Unfortunately, the only resolution to this conflict will come when the Palestinian culture of death has been expunged from Palestinian society, when Palestinians come to value the lives of their children more than Paradise, and when the hopes and dreams for a better tomorrow are not built upon a foundation of hate, but on a reconstructed society that is prepared to educate its children on subjects other than ‘martyrdom.’ Like it or not, existential wars such as the Israeli-Palestinian conflict can only be won or lost; all else is a band-aid solution that will only lead to greater death and hardship in future. The ‘issue’ between Israelis and Palestinians cannot be resolved through the imaginary power of negotiations any more than Churchill could have negotiated a resolution of the ‘problem’ with Nazi Germany or Lincoln with a recalcitrant Jefferson Davis on the future of southern slavery.

Secretary Rice is wasting her time and the administration in seeking $98 million in funding for Palestinian security forces that it knows to be corrupt and compromised by involvement in terrorism is betraying President Bush’s freedom agenda by giving a free pass to dictators who support the new Sunni alliance against Iranian ambitions. Both President Bush and Secretary Rice have said emphatically that such trade-offs during the Cold War helped sow the seeds of al-Qaeda so this latest initiative is not only a fool’s errand, but a betrayal of Israel for geopolitical reasons.

Only Israelis and Palestinians can resolve their ‘problem’ and, in all probability, ‘this problem’ will not be resolved in accordance with Marquis of Queensberry Rules. These “why can’t we all just get along” parleys have about as much chance of bringing peace to the region as a rabbi has of being elected Prime Minister of Iran. Israelis and Palestinians are not going to agree on anything of substance until a great deal more blood has been shed. Those who proclaim today that the only real solution to the Arab dilemma is political freedom are correct. The problem with the concept is that they are describing a process that could take several bloody decades to achieve.* That is because the window for peace between Israel and the Palestinians has now closed. When both sides have reached the end of the game, that’s when the Roadmap for Peace will become a realistic expectation. Until then, American and Quartet intervention to ‘resolve the Israeli-Palestinian problem’ will only facilitate the dismemberment and destruction of Israel.

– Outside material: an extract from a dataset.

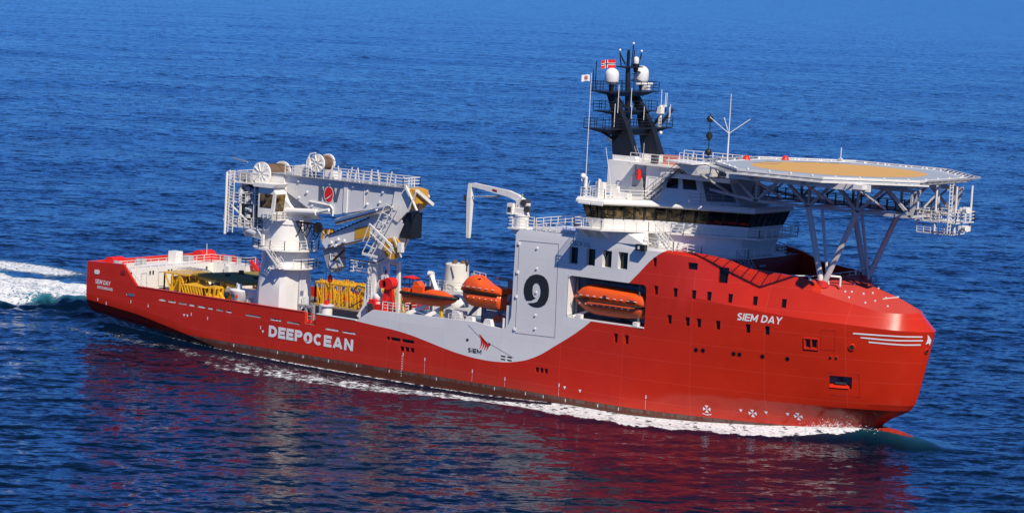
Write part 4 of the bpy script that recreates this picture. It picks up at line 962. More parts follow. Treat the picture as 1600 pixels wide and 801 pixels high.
m_ = MB(); m_.rail([(118.8, -2.6, 25.42), (123.8, -2.6, 25.42), (123.8, 1.8, 25.42), (118.8, 1.8, 25.42)], 1.1, 1.1, .08, closed=True); m_.rail([(119.0, -2.3, 24.1), (123.2, -2.3, 24.1), (123.2, .8, 24.1)], .8, .9, .07); m_.build('railing', WHITE, hp)
m_ = MB(); m_.ladder((123.2, -2.9, 24.2), (123.2, -2.9, HZ-.2), (0, 1, 0), .7, .4, .09); m_.bar((119.8, -2.4, 26.8), (121.2, -2.3, 28.4), .18); m_.build('ladder', WHITE, hp)
for z in (26.9, 24.9):
    m_ = MB(); m_.cyl((124.2, -1.6, z), (124.9, -1.9, z), .30, .36, n=14); m_.bar((123.7, -1.4, z-.5), (124.2, -1.6, z), .18); m_.bar((123.7, -1.4, z-.9), (123.7, -1.4, z+.2), .2); m_.build('searchlight', WHITE, hp)

# ------------------------------------------------------------------ mast
LEG = [(28.75, 79.2, 82.6, 1.1), (29.4, 79.1, 82.3, 1.1), (32.4, 78.7, 81.0, .95), (34.5, 78.6, 79.9, .8), (36.4, 77.9, 78.9, .7)]
def legsec(y, z, x0, x1, w): return [(x0, y-w/2, z), (x1, y-w/2, z), (x1, y+w/2, z), (x0, y+w/2, z)]
mast = bpy.data.objects.new('mast', None); COL.objects.link(mast); mast.parent = ship
for y in (-3.1, 3.1):
    m_ = MB(); m_.loft([legsec(y, *LEG[0]), legsec(y, 29.35, 79.12, 82.33, 1.1)], smooth=False); m_.build('mast_foot', WHITE, mast)
for y in (-1, 1):
    m_ = MB(); dx = 0 if y < 0 else .35
    m_.loft([legsec(y*(3.1 if z < 33 else 3.1-.25*(z-33)/1 if y > 0 else 3.1+.1*(z-33)), z, x0-dx*(z-29)/4, x1-dx-(.3 if y > 0 else 0), w) for z, x0, x1, w in LEG[1:]], smooth=False); m_.build('mast_leg', BLACK, mast)
m_ = MB(); m_.cyl((78.6, 0, 32.3), (78.2, 0, 39.5), .42, .3, n=10); m_.bar((78.9, 0, 34), (78.2, -2.6, 36.6), .2); m_.build('mast_leg', BLACK, mast)
def platform(z, ypts, x0, x1, h, mat=BLACK, tipup=0, rails=True):
    m_ = MB(); y0, y1 = ypts; m_.box(x0, x1, y0, y1, z-.14, z)
    m_.prism([(y0, z-.14), (y1, z-.14), (y1*.45, z-h), (y0*.45, z-h)], x0+.5, x1-.5, 'yz'); p = m_.build('platform', mat, mast)
    if rails:
        m_ = MB(); m_.rail([(x0, y0, z), (x1, y0, z), (x1, y1, z), (x0, y1, z)], 1.1, 1.3, .055, closed=True); m_.build('railing', mat, p)
    return p
platform(32.5, (-7.4, 7.0), 77.4, 80.4, .9); platform(34.5, (-5.4, 4.6), 77.2, 79.6, .55); pu = platform(36.8, (-5.6, 4.8), 76.8, 79.6, .6); platform(39.7, (-1.6, 2.2), 77.6, 78.9, .25, rails=False)
m_ = MB()
for y in (5.5, 7.0): m_.bar((78.5, y, 32.5), (79.5, y+1.2, 34.6), .3)
m_.bar((79, -3, 31), (79, -6.5, 32.3), .25); m_.bar((79, 3, 31), (79, 6.5, 32.3), .25); m_.bar((78.2, 1, 38.8), (78.2, 1.9, 38.8), .08); m_.bar((78.2, 1.0, 38.1), (78.2, 2.2, 38.1), .08); m_.bar((78.2, 1.4, 38.1), (78.2, 1.4, 38.8), .08)
m_.build('brace', BLACK, mast)
def radome(x, y, z, r, h):
    m_ = MB(); m_.lathe([(r*.55, -.12*h), (r*.9, 0), (r, .08*h), (r, .54*h)]+[(r*math.cos(t), .54*h+(h*.46)*math.sin(t)) for t in [math.pi/2*i/8 for i in range(1, 8)]]+[(.01, h)], (x, y, z), 20); o = m_.build('radome', paint_dome, mast)
    m_ = MB(); m_.cyl((x, y, z-1.1), (x, y, z-.05), .22, .42, n=10); m_.build('pedestal', BLACK, o)
paint_dome = paint('radome_gelcoat', (.80, .80, .79), .3, .03, dirt_amt=.1)
radome(78.0, -3.0, 37.75, .84, 1.74); radome(78.0, 3.3, 37.95, .86, 1.8); radome(78.3, 1.5, 40.0, .35, .85)
m_ = MB(); m_.bar((78.2, -.05, 39.7), (78.2, -.05, 41.4), .28); m_.cyl((78.2, -.05, 41.4), (78.2, -.05, 41.65), .16, n=8)
for y, h in ((-1.9, 41.4), (.9, 42.2), (1.2, 41.6), (2.7, 41.3)): m_.bar((78.2, y*.8, 39.7), (78.2, y, h), .09)
m_.bar((78.2, -1.9, 41.2), (78.2, -.6, 39.9), .12); m_.bar((78.2, 2.7, 41.0), (78.2, 2.0, 39.9), .12); m_.build('mast_head', BLACK, mast)
m_ = MB()
for y, h in ((-1.9, 41.45), (.9, 42.25), (2.7, 41.35)): m_.lathe([(.02, 0), (.14, .05), (.14, .22), (.02, .3)], (78.2, y, h), 8)
m_.each('navigation_light', WHITE, mast)
m_ = MB(); m_.box(78.4, 79.0, 2.9, 3.8, 36.9, 37.5); m_.box(78.5, 78.75, 1.4, 4.9, 37.55, 37.75); m_.build('radar_scanner', WHITE, mast)
m_ = MB(); m_.box(79.3, 79.9, 5.0, 5.8, 34.1, 34.9); m_.box(79.3, 79.55, 5.6, 6.7, 34.9, 35.1); m_.bar((79.6, 5.4, 32.5), (79.6, 5.4, 34), .3); m_.build('radar_scanner', WHITE, mast)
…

*It took over four centuries for what we term ‘democracy’ to evolve in England from the introduction of the Magna Carta under King John (1215) to the Glorious Revolution (1688) when a durable constitutional monarchy with Parliament as the nation’s supreme law-making body was established. The task of reforming Parliament itself into a broadly representative, democratic institution took another century.